:: PROMPT ::
Transcribe precisely those lines of the listing that fall between the line containing "Continue the Blender Python script for this scene: part 5, from" and the last line, inclusive of both.

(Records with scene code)
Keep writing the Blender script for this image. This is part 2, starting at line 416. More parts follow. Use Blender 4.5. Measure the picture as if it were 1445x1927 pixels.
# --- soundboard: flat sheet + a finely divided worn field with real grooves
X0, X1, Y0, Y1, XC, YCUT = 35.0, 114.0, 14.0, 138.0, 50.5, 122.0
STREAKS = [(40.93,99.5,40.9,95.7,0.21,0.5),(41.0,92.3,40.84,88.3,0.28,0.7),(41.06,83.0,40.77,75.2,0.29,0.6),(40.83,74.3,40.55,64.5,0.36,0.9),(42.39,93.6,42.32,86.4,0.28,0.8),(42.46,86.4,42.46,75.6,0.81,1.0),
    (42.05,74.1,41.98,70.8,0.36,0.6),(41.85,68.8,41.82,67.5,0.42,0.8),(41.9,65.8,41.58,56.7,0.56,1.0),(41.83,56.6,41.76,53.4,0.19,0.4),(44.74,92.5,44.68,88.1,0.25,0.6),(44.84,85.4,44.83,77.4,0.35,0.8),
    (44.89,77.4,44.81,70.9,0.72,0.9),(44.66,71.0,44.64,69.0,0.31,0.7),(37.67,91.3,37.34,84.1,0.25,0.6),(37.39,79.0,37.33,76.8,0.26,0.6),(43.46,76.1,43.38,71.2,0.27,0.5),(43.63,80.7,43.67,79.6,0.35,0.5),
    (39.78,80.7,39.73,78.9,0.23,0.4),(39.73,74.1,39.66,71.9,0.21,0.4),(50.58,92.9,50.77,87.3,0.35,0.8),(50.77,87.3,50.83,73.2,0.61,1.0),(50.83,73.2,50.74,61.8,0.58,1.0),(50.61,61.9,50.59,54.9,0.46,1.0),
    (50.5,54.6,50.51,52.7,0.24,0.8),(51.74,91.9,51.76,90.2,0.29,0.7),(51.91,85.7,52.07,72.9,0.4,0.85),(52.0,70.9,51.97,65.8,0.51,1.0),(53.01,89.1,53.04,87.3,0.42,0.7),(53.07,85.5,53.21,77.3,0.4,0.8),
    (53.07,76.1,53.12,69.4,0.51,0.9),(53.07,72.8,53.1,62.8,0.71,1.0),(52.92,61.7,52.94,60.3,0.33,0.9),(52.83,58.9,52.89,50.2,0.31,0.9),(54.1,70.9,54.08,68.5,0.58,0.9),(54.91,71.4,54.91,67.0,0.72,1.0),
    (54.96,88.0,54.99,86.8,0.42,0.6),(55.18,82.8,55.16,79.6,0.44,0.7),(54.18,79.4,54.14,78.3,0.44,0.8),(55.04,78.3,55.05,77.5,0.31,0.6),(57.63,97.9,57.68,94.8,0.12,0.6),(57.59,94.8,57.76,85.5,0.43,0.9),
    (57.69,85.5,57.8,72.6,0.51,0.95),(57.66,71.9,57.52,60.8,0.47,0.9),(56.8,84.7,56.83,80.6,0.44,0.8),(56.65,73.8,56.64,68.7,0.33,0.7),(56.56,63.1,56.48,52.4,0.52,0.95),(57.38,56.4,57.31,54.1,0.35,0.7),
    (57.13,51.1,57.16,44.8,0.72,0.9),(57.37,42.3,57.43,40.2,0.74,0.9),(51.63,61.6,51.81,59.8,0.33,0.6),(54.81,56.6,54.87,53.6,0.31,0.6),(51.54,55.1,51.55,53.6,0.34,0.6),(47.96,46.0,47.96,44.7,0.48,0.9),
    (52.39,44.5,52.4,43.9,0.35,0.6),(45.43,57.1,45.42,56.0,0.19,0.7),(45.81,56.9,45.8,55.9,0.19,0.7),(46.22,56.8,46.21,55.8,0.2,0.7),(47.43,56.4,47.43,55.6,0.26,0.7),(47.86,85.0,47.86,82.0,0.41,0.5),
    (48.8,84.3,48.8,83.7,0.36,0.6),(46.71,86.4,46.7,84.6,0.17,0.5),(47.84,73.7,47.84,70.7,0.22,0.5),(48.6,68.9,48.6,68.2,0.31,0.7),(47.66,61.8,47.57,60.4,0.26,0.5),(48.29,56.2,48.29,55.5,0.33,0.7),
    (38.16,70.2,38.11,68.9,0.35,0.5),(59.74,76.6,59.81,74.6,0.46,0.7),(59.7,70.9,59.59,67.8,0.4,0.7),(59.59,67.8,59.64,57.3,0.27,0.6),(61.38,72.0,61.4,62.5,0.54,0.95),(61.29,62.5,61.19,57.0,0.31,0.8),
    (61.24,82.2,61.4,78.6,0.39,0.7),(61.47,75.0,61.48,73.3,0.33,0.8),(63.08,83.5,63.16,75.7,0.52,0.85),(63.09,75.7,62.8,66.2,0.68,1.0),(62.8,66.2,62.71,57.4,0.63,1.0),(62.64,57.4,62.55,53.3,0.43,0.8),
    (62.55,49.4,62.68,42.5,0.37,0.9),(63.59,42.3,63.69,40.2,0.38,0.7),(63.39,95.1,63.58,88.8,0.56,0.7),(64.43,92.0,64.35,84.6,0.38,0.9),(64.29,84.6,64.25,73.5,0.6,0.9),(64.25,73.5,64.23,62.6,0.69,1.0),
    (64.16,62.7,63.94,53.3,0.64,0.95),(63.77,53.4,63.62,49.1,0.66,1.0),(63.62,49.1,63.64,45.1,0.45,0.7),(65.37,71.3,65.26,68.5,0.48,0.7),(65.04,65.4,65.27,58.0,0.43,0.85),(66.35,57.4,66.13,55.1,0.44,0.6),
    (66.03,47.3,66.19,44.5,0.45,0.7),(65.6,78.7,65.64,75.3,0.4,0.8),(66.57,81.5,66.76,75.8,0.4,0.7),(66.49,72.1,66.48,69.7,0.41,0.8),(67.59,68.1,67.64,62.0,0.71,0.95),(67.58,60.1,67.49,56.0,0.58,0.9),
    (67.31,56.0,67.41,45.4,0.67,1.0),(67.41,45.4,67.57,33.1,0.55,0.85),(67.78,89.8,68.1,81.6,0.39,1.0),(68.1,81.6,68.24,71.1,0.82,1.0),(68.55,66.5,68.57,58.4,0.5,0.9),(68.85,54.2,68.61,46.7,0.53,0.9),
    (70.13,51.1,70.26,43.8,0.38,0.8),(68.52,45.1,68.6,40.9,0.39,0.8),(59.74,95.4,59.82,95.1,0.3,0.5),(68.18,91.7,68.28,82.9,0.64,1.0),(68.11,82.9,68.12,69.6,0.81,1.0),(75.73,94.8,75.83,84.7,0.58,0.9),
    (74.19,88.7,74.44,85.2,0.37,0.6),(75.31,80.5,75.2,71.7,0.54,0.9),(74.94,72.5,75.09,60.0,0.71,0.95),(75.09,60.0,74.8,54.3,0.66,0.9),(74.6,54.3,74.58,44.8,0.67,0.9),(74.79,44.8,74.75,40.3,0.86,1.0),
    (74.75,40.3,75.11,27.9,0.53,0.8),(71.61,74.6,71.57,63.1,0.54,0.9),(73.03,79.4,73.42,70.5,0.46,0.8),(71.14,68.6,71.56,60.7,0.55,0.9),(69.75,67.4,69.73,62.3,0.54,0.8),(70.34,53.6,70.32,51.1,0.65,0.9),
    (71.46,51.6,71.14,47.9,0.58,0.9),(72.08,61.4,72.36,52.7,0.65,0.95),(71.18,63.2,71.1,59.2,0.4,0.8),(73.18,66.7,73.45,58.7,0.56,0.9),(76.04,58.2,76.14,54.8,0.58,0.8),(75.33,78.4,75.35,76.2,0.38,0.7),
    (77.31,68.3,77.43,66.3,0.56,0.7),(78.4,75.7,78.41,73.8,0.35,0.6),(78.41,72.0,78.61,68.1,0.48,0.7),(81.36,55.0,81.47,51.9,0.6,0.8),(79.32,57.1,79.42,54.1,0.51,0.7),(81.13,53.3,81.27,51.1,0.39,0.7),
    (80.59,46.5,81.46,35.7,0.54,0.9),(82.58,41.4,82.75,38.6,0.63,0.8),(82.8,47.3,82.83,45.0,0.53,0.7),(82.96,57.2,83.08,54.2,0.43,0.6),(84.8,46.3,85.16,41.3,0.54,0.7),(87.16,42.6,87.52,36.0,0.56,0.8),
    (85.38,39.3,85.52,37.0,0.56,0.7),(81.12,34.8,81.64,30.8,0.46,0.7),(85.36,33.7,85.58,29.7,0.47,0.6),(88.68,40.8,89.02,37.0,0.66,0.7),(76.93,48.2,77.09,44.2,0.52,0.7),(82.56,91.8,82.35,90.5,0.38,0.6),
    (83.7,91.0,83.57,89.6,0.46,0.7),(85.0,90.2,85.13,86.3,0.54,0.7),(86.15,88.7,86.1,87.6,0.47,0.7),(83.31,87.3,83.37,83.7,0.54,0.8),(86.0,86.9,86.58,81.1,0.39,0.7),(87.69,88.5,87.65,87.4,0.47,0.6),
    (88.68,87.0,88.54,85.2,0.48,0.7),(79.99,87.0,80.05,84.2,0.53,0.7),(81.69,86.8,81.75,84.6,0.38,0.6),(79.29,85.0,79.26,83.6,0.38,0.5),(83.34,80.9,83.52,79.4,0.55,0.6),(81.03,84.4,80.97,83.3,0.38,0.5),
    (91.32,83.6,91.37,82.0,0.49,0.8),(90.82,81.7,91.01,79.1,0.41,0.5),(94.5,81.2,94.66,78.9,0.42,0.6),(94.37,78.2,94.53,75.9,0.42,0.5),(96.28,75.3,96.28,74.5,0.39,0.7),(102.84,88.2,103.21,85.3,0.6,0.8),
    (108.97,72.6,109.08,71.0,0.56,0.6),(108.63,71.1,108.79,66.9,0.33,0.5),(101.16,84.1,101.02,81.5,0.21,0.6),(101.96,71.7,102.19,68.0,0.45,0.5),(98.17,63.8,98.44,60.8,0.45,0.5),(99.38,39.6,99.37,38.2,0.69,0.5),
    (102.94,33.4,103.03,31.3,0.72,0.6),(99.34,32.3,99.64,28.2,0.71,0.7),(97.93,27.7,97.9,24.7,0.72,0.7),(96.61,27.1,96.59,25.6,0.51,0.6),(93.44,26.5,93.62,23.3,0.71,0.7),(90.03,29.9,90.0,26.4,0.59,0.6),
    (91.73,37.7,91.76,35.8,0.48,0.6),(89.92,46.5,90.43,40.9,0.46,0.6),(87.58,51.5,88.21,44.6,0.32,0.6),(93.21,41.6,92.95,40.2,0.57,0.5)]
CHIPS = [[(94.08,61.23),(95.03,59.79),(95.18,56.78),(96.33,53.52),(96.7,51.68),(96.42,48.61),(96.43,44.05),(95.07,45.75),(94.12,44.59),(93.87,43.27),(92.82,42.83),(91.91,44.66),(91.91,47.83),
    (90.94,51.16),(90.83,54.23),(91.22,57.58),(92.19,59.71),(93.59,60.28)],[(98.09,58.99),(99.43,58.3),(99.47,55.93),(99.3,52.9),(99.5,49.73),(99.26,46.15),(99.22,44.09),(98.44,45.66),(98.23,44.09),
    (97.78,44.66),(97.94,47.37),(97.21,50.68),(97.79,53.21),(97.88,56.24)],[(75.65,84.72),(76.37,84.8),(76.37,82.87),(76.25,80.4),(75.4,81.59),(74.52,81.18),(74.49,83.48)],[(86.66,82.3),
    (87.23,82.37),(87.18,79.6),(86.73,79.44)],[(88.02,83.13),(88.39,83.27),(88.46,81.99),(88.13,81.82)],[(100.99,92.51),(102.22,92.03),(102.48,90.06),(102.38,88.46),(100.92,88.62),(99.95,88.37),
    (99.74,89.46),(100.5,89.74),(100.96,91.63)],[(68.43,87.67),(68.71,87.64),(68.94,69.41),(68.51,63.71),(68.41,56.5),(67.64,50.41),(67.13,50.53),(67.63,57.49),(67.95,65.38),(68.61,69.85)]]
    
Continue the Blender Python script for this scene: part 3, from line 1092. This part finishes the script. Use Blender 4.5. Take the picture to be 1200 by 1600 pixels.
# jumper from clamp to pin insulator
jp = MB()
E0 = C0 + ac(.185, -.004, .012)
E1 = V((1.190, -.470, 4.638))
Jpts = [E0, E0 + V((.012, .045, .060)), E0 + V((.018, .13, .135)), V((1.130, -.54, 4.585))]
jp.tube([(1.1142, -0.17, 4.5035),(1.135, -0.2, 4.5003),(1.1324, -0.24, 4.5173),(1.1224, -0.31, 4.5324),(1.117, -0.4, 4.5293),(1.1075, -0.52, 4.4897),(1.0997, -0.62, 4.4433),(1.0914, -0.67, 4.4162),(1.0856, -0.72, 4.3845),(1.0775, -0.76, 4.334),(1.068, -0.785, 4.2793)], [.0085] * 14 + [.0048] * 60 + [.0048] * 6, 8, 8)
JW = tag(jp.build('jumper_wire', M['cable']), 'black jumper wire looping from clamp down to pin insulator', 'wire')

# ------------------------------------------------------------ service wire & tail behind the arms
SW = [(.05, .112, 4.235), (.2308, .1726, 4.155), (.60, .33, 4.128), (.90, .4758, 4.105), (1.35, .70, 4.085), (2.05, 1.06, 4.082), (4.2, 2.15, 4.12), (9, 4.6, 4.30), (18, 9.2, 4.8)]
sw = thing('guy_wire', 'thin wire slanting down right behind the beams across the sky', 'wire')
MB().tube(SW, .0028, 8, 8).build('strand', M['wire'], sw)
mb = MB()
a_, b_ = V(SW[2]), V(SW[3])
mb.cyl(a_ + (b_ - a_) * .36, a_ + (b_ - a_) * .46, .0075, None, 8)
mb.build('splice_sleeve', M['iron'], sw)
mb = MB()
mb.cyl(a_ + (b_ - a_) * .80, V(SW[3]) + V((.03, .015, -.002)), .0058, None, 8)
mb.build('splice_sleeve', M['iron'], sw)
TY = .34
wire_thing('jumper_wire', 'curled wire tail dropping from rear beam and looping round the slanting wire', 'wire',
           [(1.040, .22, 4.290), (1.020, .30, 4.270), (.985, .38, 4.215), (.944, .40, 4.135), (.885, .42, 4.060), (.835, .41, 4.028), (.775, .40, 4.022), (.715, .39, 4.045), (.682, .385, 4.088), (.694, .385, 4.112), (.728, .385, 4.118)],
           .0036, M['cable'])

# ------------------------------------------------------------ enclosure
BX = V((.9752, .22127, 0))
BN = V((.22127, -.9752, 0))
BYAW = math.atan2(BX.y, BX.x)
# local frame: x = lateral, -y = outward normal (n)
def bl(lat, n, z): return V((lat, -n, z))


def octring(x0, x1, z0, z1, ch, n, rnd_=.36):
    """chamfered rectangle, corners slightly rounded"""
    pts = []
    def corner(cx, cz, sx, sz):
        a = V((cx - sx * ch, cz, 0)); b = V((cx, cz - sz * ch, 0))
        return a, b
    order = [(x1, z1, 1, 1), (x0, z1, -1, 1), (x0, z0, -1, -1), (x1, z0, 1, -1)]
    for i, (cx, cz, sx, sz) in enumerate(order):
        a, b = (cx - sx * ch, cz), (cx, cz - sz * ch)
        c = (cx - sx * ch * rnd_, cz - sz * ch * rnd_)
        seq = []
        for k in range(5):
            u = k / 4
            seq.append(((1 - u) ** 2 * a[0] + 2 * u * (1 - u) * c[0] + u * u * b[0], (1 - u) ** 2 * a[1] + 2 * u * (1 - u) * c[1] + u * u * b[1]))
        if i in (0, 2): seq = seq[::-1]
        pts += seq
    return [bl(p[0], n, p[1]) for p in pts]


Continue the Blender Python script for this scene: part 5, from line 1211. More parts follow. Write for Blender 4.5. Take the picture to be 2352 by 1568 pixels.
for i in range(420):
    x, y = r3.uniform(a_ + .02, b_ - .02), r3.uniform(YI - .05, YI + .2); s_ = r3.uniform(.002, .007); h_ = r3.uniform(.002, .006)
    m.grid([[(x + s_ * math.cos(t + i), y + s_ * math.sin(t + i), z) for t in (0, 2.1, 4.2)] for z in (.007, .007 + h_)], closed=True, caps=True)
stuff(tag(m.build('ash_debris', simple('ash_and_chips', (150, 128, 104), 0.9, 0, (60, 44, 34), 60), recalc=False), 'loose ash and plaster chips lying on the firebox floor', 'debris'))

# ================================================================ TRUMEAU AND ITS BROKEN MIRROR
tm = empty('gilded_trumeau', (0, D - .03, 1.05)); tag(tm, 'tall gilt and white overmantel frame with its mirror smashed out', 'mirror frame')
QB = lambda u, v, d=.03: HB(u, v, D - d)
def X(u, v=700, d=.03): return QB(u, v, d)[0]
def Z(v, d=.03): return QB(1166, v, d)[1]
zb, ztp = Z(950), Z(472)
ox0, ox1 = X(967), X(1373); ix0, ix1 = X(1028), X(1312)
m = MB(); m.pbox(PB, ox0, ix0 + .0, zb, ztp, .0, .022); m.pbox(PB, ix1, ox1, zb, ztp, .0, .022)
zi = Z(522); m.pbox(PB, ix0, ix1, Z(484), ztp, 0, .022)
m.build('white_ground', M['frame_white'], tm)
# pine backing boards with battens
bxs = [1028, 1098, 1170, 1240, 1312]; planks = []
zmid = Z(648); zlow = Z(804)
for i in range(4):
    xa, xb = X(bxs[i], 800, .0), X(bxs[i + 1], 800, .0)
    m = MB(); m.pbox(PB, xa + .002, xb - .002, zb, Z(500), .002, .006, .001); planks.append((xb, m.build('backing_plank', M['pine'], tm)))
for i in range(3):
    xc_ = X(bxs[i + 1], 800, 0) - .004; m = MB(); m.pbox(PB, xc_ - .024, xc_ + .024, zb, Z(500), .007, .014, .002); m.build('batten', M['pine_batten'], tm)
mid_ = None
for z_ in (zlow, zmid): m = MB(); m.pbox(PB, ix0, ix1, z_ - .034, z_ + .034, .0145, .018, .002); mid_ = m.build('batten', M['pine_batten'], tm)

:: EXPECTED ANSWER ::
Continue the Blender Python script for this scene: part 5, from line 1211. More parts follow. Write for Blender 4.5. Take the picture to be 2352 by 1568 pixels.
for i in range(420):
    x, y = r3.uniform(a_ + .02, b_ - .02), r3.uniform(YI - .05, YI + .2); s_ = r3.uniform(.002, .007); h_ = r3.uniform(.002, .006)
    m.grid([[(x + s_ * math.cos(t + i), y + s_ * math.sin(t + i), z) for t in (0, 2.1, 4.2)] for z in (.007, .007 + h_)], closed=True, caps=True)
stuff(tag(m.build('ash_debris', simple('ash_and_chips', (150, 128, 104), 0.9, 0, (60, 44, 34), 60), recalc=False), 'loose ash and plaster chips lying on the firebox floor', 'debris'))

# ================================================================ TRUMEAU AND ITS BROKEN MIRROR
tm = empty('gilded_trumeau', (0, D - .03, 1.05)); tag(tm, 'tall gilt and white overmantel frame with its mirror smashed out', 'mirror frame')
QB = lambda u, v, d=.03: HB(u, v, D - d)
def X(u, v=700, d=.03): return QB(u, v, d)[0]
def Z(v, d=.03): return QB(1166, v, d)[1]
zb, ztp = Z(950), Z(472)
ox0, ox1 = X(967), X(1373); ix0, ix1 = X(1028), X(1312)
m = MB(); m.pbox(PB, ox0, ix0 + .0, zb, ztp, .0, .022); m.pbox(PB, ix1, ox1, zb, ztp, .0, .022)
zi = Z(522); m.pbox(PB, ix0, ix1, Z(484), ztp, 0, .022)
m.build('white_ground', M['frame_white'], tm)
# pine backing boards with battens
bxs = [1028, 1098, 1170, 1240, 1312]; planks = []
zmid = Z(648); zlow = Z(804)
for i in range(4):
    xa, xb = X(bxs[i], 800, .0), X(bxs[i + 1], 800, .0)
    m = MB(); m.pbox(PB, xa + .002, xb - .002, zb, Z(500), .002, .006, .001); planks.append((xb, m.build('backing_plank', M['pine'], tm)))
for i in range(3):
    xc_ = X(bxs[i + 1], 800, 0) - .004; m = MB(); m.pbox(PB, xc_ - .024, xc_ + .024, zb, Z(500), .007, .014, .002); m.build('batten', M['pine_batten'], tm)
mid_ = None
for z_ in (zlow, zmid): m = MB(); m.pbox(PB, ix0, ix1, z_ - .034, z_ + .034, .0145, .018, .002); mid_ = m.build('batten', M['pine_batten'], tm)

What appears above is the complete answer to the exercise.